Collection entries:
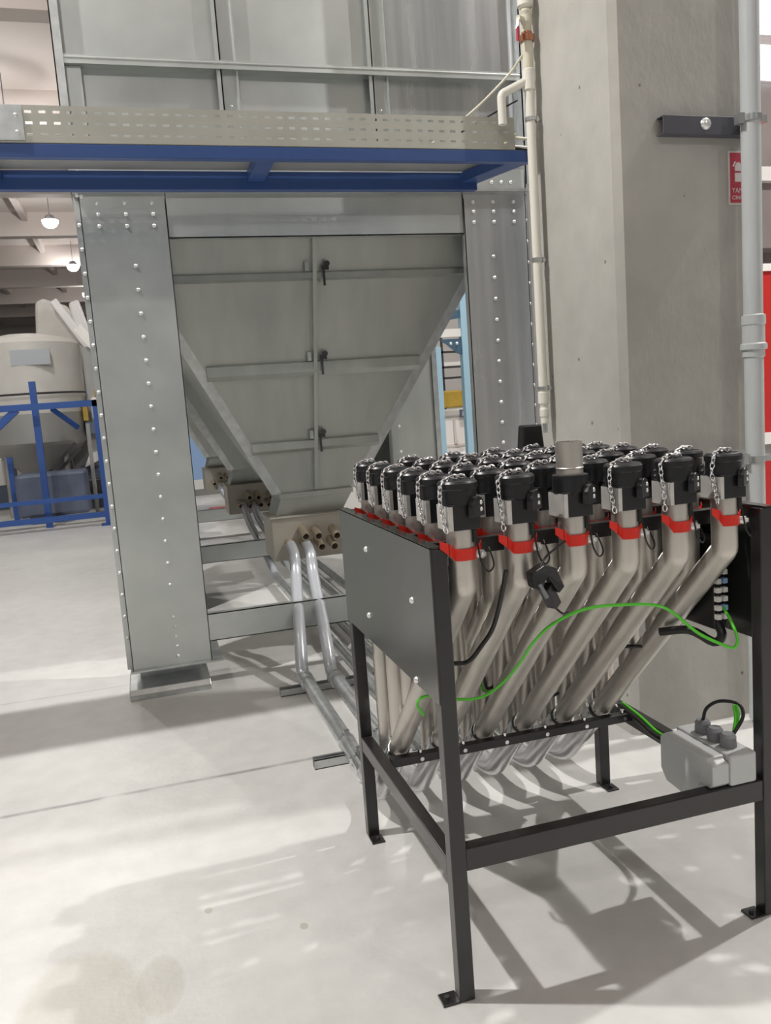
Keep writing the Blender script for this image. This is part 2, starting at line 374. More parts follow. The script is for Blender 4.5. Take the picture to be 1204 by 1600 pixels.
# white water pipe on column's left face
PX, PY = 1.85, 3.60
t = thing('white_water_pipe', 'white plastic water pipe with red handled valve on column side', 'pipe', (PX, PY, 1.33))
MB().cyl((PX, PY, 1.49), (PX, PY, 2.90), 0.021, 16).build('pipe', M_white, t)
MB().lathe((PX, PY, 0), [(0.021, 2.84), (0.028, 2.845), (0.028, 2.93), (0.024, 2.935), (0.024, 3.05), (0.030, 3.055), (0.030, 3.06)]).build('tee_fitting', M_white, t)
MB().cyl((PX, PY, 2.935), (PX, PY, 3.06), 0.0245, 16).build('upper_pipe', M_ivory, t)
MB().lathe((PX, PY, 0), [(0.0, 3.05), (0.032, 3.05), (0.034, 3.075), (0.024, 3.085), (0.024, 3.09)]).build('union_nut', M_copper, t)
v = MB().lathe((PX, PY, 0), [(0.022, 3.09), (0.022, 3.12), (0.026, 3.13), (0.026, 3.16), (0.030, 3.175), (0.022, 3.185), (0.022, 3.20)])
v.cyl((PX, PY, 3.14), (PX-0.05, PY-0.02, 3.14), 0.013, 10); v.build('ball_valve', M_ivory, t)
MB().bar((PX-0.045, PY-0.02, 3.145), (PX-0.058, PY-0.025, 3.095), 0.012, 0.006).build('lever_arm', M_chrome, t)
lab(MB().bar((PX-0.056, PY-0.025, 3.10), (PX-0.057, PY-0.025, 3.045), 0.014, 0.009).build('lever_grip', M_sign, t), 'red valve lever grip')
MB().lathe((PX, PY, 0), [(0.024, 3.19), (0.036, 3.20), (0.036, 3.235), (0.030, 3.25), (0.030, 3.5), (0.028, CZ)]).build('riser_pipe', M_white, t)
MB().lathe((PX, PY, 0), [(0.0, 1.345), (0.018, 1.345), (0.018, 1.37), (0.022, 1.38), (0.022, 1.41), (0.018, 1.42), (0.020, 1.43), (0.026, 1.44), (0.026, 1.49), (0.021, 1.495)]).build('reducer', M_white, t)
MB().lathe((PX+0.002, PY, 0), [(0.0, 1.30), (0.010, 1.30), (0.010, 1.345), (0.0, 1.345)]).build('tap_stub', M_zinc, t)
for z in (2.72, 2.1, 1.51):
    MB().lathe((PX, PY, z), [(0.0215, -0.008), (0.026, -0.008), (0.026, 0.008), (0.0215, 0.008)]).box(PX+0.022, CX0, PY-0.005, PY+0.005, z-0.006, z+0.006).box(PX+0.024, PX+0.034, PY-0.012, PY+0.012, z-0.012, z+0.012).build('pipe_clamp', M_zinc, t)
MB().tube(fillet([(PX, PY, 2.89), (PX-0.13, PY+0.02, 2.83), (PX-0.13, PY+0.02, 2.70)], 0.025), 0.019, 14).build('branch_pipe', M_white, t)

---

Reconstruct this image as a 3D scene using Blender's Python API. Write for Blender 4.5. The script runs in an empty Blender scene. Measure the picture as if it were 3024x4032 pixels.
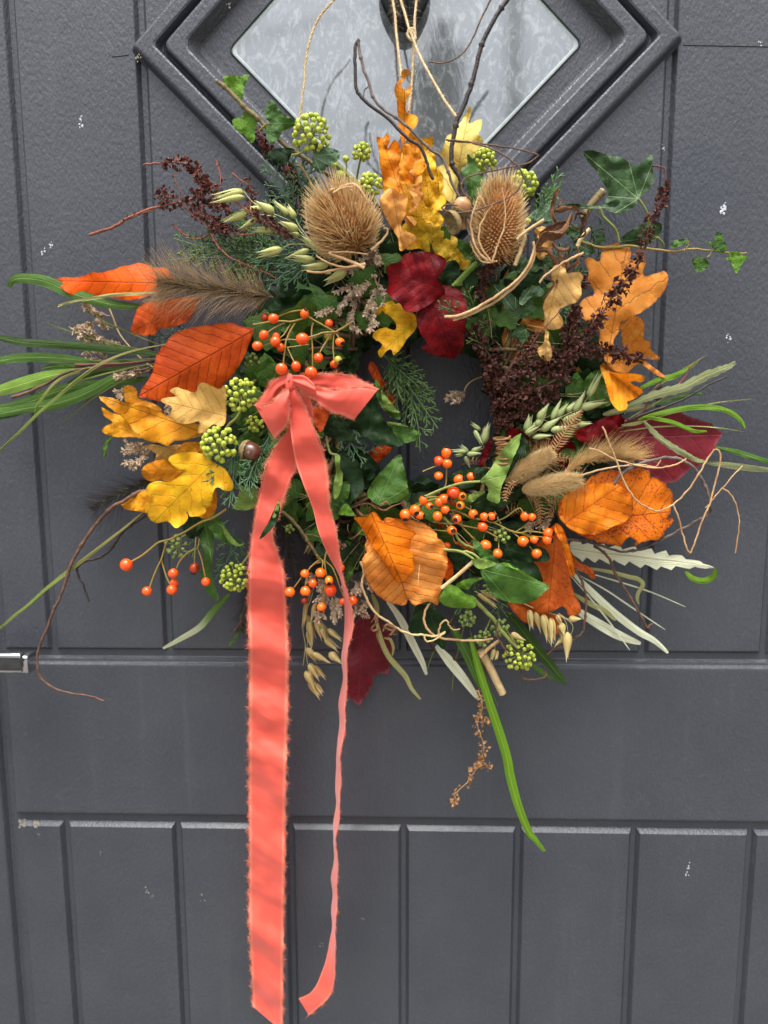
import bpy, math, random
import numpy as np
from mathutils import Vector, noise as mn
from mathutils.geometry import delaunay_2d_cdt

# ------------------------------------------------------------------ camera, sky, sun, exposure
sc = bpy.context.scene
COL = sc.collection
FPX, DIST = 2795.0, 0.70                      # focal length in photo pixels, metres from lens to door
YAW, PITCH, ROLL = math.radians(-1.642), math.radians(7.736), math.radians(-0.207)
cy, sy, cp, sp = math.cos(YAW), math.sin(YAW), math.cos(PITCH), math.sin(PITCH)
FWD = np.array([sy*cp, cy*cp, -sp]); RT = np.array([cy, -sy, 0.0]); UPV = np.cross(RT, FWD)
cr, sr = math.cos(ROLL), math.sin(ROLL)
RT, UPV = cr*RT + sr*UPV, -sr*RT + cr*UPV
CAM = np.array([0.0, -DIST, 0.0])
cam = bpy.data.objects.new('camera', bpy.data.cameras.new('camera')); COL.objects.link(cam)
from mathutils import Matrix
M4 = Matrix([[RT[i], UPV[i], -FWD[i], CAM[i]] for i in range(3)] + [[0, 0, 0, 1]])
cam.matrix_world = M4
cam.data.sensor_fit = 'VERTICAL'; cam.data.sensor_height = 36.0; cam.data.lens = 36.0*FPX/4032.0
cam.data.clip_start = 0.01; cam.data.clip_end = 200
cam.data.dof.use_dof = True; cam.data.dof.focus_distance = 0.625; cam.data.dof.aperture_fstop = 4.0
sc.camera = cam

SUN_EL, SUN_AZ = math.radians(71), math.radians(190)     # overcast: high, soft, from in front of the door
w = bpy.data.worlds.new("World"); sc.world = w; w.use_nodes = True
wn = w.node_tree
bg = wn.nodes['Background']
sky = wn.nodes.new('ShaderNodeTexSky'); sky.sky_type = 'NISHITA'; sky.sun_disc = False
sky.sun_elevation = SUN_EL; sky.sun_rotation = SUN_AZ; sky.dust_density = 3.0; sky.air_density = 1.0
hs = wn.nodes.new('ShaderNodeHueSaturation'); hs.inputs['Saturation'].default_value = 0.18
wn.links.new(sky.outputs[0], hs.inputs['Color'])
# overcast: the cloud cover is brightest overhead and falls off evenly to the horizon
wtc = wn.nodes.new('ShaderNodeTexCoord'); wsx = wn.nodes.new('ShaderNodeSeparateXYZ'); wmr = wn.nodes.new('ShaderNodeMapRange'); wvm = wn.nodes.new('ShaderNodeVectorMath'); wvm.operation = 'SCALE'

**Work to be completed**
Nothing but the lines from the one with "Reconstruct this image" through the one with "from mathutils.geometry import" should be copied, word for word. Pictures are left out.

**Response for this exercise**
Reconstruct this image as a 3D scene using Blender's Python API. Write for Blender 4.5. The script runs in an empty Blender scene. Measure the picture as if it were 3024x4032 pixels.
import bpy, math, random
import numpy as np
from mathutils import Vector, noise as mn
from mathutils.geometry import delaunay_2d_cdt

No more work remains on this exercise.